Does the Heisman still matter?

Tonight, it all comes down to this. Every young boy dreams of taking home the Heisman Trophy while playing in the backyard. It’s what every player wants when the season starts. Little by little, contenders and pretenders are revealed as this journey we call college football comes to the end of a long, winding road. Who will it be? The oh-so-tan Oklahoma gunslinger? The golden-boy/gritty competitor that is Tim Tebow? Could we really see a back-to-back champion in the Florida Gator? Then there’s Colt McCoy. Is there anything more college football than the starting quarterback in the lonestar state? It all comes to a head as the nation’s best player will be revealed tonight, at the Downtown Athletic Club in the Nokia Theater at Times Square at the ESPN Heisman presentation (presented by Nissan). And who cares? Nobody.

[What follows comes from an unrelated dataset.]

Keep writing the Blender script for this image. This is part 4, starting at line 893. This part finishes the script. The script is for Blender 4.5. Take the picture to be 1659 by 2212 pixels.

Last May a couple of my friends decided we needed to go see “Indian Jones and the Kingdom of the Crystal Skull.” Of course I didn’t want to. Indiana Jones—and Harrison Ford for that matter—is a shell of his former self. I can’t watch a wrinkled man well past his midlife crises battle Nazis, Indigenous Tribes, Russians and whatever other awful group Steven Spielberg wants to throw in.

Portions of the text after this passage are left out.